----- Information given

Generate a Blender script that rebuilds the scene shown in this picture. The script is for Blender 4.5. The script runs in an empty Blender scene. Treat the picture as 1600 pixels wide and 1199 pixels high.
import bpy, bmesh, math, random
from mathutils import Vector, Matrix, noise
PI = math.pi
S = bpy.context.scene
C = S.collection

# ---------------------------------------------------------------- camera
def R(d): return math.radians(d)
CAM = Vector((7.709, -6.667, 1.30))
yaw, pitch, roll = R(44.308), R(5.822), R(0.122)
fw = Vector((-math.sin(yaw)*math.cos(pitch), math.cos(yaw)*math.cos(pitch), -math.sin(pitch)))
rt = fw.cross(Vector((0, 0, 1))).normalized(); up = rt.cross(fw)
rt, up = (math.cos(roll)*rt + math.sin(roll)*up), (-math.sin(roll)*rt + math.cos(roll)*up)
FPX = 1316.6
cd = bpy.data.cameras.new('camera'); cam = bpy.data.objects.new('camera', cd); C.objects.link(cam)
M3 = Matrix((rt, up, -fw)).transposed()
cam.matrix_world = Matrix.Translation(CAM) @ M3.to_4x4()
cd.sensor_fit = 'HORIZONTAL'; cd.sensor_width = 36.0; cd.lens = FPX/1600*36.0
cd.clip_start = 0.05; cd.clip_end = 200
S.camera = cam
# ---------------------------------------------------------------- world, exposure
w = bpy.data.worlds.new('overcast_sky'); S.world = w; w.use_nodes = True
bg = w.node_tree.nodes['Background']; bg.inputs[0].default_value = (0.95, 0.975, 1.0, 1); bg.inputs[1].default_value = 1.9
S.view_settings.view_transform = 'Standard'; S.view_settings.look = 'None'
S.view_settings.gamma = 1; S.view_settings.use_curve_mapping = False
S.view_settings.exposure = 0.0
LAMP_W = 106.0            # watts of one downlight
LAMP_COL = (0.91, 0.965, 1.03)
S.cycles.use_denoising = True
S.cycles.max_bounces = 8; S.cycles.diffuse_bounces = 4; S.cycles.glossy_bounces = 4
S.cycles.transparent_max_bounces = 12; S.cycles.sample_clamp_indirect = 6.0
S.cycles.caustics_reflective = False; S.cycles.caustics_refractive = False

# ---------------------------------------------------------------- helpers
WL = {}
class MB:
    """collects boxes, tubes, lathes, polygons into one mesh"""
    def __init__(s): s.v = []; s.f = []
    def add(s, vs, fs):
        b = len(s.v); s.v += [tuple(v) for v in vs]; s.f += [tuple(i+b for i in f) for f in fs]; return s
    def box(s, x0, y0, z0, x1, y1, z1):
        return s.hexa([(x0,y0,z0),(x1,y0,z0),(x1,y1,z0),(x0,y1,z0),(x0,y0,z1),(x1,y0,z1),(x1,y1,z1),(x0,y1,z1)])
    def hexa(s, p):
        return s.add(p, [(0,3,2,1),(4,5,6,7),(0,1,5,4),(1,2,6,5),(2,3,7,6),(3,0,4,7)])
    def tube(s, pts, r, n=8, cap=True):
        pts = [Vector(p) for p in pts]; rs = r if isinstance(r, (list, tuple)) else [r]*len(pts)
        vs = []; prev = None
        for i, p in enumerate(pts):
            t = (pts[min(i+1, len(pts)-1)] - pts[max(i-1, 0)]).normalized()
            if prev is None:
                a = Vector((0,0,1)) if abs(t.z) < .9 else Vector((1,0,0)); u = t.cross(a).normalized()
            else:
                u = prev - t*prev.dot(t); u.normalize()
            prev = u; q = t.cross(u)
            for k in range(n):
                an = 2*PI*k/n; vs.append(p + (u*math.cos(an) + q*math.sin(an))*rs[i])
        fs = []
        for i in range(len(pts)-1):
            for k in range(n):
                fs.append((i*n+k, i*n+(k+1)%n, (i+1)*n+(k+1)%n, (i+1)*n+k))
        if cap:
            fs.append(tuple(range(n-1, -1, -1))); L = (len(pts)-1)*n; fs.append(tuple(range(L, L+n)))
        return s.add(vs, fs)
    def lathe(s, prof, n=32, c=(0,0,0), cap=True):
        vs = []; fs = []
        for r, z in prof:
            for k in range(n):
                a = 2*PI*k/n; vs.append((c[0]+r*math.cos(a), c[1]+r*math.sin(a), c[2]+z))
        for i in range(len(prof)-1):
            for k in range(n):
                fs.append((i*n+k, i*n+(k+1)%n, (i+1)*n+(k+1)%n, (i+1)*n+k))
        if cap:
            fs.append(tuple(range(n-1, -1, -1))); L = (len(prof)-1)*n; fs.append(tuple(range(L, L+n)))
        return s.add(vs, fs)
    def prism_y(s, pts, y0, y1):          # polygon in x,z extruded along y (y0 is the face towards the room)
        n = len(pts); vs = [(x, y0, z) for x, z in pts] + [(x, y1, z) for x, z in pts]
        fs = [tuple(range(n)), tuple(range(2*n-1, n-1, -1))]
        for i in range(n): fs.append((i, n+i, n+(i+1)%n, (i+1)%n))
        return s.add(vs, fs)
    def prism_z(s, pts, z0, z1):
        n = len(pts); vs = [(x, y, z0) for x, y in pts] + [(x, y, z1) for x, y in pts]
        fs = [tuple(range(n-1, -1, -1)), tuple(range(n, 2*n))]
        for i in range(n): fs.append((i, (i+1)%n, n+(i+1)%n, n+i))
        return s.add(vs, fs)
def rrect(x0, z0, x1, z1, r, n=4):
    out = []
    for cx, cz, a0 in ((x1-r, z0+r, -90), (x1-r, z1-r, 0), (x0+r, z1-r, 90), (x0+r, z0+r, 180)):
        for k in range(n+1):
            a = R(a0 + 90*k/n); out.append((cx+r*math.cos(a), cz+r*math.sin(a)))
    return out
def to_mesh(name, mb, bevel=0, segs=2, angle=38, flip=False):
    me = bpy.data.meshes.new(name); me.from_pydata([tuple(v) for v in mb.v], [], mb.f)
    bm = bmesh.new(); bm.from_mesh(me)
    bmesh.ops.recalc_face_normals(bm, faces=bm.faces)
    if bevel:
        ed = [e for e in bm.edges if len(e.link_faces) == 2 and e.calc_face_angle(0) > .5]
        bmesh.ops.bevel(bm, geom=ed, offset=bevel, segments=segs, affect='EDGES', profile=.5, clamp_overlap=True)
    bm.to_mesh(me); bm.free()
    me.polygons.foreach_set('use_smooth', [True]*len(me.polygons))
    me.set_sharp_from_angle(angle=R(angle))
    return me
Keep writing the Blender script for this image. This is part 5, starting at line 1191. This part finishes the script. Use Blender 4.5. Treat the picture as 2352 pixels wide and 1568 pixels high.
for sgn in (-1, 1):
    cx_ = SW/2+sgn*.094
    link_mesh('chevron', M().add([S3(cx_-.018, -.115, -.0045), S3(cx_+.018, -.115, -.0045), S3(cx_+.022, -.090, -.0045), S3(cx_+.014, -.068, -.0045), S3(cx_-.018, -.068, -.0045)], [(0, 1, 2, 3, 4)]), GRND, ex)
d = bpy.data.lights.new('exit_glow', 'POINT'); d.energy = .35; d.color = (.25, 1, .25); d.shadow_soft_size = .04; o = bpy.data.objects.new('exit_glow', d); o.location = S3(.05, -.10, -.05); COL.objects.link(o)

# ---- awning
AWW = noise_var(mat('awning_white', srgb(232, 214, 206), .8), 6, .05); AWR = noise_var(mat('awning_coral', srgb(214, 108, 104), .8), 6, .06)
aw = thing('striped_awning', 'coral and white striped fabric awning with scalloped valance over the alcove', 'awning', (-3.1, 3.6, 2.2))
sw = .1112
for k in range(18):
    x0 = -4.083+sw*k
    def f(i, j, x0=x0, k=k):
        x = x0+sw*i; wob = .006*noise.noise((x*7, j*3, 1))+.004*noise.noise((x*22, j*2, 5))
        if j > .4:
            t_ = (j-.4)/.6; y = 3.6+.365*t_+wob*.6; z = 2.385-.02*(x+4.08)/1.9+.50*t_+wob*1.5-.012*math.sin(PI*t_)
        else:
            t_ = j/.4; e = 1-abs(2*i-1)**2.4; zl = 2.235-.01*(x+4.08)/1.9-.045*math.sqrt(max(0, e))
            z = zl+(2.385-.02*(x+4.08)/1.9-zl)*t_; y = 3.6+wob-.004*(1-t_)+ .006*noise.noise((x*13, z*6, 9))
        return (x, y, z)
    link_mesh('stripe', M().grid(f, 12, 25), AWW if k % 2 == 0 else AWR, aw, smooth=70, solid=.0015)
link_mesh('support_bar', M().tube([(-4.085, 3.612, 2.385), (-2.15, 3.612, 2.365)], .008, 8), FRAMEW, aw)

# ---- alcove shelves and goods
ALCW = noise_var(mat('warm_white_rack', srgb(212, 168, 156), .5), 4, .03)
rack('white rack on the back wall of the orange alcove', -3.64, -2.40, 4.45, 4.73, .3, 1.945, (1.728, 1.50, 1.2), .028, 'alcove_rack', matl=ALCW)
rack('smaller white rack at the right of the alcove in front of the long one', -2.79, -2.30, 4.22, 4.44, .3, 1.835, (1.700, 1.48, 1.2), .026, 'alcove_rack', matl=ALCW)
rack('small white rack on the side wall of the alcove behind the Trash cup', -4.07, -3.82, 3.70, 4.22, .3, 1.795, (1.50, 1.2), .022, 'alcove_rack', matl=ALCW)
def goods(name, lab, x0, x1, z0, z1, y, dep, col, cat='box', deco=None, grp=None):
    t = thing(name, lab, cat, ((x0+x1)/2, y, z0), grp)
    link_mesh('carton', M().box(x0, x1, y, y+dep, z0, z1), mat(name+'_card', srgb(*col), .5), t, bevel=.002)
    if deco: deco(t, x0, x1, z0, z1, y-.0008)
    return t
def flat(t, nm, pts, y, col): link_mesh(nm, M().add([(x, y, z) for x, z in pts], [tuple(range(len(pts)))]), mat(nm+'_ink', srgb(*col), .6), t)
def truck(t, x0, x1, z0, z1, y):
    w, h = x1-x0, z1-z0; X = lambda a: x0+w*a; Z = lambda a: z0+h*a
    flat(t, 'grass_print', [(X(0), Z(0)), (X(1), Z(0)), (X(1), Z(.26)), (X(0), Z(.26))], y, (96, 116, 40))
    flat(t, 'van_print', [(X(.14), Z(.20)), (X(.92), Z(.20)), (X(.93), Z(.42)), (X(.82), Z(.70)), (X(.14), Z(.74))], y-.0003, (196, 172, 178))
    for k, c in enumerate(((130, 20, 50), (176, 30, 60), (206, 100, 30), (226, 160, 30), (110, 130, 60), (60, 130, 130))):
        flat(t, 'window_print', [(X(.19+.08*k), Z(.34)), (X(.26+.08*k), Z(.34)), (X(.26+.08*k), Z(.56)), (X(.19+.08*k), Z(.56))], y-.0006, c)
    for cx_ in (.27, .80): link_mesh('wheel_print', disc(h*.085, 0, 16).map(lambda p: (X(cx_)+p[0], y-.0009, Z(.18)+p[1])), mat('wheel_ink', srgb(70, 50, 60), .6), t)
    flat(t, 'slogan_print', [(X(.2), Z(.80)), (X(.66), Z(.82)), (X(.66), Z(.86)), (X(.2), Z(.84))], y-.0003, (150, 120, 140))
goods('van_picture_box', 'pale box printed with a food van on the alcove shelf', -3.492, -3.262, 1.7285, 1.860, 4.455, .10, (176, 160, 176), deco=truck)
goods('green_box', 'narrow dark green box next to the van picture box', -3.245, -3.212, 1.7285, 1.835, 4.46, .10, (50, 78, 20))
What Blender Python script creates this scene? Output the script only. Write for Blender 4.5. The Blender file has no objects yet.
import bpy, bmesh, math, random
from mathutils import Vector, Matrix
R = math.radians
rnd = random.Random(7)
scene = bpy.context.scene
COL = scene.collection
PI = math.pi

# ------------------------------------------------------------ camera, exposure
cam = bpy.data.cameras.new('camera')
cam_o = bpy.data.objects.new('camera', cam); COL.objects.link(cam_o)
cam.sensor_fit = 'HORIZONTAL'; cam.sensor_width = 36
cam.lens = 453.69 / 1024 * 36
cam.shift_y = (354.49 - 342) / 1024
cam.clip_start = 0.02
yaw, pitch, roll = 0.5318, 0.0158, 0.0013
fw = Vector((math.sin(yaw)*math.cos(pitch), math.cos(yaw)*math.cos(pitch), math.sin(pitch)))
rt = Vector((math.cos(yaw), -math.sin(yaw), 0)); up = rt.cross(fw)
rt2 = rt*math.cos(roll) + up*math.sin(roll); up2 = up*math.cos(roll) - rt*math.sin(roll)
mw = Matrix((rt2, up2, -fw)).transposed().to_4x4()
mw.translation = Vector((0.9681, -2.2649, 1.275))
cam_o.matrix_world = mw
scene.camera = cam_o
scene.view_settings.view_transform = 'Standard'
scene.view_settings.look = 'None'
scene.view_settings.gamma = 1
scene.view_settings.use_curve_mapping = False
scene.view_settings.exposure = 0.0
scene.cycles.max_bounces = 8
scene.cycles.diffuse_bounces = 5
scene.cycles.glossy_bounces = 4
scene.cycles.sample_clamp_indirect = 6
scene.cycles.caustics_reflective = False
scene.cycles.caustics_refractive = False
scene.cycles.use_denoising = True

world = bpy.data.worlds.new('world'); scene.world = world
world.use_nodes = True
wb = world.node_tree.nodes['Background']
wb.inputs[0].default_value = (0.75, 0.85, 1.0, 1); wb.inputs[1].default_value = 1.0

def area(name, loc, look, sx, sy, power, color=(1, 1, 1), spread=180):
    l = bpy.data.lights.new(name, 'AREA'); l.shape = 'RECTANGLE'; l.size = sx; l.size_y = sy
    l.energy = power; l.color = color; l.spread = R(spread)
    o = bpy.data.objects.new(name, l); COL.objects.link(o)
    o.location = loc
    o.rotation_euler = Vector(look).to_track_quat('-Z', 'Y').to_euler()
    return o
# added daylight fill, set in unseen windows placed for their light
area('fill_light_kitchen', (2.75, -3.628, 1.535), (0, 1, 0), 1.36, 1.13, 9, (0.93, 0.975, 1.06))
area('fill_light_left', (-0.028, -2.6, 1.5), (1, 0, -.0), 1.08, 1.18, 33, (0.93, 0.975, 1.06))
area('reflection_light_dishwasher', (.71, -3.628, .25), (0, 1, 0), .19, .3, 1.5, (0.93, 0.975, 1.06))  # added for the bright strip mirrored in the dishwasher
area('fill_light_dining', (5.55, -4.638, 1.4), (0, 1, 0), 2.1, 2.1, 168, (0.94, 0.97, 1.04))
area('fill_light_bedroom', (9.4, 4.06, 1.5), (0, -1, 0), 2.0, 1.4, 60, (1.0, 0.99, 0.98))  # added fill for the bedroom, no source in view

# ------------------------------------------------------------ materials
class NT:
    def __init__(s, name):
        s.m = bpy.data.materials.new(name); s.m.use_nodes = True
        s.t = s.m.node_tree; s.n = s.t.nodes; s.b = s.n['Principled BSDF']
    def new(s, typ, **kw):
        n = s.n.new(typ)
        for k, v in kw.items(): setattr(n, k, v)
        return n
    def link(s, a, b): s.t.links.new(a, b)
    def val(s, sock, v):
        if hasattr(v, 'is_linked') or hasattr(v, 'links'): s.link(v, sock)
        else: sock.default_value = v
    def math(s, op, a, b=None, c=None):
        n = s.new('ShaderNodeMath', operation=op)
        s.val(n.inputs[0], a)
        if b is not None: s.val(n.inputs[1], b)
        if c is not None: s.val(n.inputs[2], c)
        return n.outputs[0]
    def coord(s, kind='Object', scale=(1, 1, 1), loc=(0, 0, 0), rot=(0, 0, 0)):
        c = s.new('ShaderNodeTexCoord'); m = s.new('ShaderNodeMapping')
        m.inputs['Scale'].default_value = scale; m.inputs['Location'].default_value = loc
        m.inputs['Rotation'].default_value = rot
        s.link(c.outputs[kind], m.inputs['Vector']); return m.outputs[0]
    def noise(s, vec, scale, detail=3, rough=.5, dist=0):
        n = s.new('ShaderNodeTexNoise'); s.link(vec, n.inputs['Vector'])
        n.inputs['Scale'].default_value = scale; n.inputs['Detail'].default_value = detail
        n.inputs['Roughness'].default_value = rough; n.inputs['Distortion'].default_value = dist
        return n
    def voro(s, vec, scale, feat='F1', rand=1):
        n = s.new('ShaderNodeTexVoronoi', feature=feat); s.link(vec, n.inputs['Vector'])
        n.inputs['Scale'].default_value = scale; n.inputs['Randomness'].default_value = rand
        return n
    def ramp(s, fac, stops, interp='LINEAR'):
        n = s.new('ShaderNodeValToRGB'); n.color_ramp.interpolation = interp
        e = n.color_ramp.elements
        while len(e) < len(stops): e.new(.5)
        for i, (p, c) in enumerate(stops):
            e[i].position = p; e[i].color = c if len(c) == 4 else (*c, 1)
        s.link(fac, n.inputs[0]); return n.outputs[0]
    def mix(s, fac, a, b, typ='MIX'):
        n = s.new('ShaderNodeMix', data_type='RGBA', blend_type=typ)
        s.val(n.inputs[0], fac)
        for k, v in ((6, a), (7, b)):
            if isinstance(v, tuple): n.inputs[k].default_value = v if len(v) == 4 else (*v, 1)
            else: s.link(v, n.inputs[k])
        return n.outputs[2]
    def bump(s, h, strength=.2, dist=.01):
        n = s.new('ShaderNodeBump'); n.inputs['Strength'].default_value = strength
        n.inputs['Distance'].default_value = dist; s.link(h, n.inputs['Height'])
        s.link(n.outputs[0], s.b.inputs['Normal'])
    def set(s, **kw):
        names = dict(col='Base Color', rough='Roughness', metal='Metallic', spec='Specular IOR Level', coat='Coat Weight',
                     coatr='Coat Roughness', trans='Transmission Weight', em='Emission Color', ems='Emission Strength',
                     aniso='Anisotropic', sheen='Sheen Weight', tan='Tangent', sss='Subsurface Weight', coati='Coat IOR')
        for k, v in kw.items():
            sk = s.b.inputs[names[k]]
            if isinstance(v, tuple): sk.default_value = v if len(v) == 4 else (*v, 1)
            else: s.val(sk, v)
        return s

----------

Your output must be the lines of the material above, from the first through the line that contains "C = S.collection", copied exactly. Include both endpoints and nothing else.

[Correct response]
Generate a Blender script that rebuilds the scene shown in this picture. The script is for Blender 4.5. The script runs in an empty Blender scene. Treat the picture as 1600 pixels wide and 1199 pixels high.
import bpy, bmesh, math, random
from mathutils import Vector, Matrix, noise
PI = math.pi
S = bpy.context.scene
C = S.collection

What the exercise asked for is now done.